** Begin RAW RECORDS **

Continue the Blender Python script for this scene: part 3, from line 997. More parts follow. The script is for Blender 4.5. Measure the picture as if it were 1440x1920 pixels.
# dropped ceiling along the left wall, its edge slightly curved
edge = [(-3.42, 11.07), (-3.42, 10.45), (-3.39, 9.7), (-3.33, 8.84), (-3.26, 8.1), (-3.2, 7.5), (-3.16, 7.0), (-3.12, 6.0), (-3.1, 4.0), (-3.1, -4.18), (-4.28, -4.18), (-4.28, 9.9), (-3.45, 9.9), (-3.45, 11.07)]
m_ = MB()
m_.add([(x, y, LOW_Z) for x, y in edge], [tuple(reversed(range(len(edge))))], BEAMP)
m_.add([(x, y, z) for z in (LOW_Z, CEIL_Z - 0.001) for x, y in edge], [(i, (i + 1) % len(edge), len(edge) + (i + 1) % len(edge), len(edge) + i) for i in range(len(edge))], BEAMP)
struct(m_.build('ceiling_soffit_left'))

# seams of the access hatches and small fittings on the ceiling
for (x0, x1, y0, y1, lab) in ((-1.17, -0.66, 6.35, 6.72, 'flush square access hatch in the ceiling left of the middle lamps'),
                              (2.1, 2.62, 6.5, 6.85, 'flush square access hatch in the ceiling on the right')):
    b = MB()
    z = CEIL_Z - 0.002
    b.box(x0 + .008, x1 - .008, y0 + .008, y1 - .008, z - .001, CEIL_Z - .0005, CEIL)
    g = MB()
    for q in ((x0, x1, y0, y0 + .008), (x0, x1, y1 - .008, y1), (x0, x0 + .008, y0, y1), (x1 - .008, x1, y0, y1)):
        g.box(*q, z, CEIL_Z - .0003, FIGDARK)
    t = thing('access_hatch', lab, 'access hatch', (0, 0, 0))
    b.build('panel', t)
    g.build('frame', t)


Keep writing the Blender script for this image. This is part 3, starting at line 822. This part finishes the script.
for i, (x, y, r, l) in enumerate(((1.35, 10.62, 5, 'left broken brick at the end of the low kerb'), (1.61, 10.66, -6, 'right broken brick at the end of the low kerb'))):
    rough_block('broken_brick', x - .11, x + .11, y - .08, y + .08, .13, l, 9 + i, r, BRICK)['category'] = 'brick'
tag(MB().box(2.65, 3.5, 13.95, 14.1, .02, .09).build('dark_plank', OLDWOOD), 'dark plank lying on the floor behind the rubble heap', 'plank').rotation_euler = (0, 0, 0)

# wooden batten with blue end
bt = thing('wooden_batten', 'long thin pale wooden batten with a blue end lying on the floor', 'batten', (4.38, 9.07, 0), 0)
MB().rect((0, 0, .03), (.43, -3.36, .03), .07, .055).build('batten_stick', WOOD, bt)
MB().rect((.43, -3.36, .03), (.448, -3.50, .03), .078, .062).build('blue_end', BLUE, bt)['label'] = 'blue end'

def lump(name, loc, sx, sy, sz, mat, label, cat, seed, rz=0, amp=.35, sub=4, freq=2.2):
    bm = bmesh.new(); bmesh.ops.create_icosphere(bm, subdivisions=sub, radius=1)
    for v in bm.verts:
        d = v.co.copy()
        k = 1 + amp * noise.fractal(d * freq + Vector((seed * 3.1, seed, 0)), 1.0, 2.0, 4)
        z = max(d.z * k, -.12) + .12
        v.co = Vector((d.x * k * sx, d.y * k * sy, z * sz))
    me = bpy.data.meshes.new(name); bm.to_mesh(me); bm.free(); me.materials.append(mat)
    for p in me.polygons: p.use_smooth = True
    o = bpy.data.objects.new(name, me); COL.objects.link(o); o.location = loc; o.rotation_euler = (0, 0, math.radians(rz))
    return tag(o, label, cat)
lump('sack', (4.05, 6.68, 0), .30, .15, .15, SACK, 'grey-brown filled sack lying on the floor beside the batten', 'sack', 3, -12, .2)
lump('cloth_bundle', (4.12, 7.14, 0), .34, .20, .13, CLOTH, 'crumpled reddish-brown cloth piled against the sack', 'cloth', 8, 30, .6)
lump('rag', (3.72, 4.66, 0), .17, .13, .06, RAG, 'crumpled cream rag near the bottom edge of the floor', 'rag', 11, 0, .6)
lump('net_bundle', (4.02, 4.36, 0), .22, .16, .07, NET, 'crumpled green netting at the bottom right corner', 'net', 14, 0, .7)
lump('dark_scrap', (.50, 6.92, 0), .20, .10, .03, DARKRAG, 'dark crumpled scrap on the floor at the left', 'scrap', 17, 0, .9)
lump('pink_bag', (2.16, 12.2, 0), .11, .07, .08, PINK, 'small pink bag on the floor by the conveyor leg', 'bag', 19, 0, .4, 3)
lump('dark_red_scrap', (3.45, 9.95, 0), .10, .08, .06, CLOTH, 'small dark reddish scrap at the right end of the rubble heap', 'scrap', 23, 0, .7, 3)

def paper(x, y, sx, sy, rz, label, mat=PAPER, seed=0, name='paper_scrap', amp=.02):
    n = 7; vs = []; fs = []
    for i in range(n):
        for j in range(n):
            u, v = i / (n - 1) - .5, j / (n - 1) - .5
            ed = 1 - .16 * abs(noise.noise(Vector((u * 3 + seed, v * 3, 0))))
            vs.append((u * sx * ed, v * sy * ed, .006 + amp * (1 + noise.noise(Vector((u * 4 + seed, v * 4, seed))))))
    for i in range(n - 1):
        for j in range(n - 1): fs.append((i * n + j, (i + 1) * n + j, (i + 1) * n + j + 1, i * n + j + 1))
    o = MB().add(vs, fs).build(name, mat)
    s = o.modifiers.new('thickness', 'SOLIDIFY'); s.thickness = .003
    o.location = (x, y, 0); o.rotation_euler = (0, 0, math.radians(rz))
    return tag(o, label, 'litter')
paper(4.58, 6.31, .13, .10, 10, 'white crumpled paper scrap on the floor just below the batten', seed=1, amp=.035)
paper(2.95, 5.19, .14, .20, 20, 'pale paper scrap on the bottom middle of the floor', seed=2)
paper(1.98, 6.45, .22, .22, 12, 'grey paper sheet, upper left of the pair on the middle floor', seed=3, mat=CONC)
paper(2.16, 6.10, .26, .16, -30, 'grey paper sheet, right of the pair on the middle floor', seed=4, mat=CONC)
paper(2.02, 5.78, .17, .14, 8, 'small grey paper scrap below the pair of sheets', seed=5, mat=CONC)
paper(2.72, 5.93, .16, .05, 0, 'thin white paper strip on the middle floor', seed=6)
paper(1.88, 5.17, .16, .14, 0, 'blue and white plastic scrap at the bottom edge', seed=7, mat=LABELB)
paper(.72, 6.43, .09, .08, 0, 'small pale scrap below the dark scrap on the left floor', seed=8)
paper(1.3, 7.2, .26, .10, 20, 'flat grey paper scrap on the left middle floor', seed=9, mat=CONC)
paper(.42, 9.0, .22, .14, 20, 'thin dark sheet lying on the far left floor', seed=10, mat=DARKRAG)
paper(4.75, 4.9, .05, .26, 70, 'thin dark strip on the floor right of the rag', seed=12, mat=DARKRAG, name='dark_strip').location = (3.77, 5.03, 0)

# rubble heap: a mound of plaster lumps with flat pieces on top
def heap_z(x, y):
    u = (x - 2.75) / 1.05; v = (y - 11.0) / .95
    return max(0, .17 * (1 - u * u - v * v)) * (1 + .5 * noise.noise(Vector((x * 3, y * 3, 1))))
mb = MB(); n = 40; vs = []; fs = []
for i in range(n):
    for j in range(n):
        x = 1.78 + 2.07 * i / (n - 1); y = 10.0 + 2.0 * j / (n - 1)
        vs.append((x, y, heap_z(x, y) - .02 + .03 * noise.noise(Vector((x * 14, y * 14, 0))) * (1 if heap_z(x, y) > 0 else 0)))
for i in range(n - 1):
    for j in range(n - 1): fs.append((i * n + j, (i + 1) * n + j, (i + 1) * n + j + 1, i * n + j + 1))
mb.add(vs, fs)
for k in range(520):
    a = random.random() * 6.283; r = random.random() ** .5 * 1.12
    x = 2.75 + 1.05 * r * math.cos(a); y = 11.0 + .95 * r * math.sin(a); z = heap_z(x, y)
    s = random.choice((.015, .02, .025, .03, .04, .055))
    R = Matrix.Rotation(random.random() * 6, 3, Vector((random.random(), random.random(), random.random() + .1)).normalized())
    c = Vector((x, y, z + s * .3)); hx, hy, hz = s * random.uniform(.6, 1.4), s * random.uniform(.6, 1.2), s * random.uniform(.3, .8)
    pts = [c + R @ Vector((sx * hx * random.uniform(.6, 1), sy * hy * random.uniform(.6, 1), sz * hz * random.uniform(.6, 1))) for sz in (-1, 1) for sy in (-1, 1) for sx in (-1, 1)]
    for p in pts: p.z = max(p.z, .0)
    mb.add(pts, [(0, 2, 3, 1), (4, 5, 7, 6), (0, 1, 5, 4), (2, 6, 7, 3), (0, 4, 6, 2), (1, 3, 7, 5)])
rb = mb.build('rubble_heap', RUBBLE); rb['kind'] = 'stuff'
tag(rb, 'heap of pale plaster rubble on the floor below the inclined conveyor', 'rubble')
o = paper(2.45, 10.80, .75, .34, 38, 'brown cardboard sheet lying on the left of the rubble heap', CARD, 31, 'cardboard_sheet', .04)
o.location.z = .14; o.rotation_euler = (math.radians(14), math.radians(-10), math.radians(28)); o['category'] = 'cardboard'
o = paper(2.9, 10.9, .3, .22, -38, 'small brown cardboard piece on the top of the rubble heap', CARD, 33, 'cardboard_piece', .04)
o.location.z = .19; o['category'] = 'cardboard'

** End RAW RECORDS **

### EXERCISE OBJECTIVE
From the listing above, copy out each line where the word "this" appears.

### RESULT OF THE EXERCISE
Continue the Blender Python script for this scene: part 3, from line 997. More parts follow. The script is for Blender 4.5. Measure the picture as if it were 1440x1920 pixels.
Keep writing the Blender script for this image. This is part 3, starting at line 822. This part finishes the script.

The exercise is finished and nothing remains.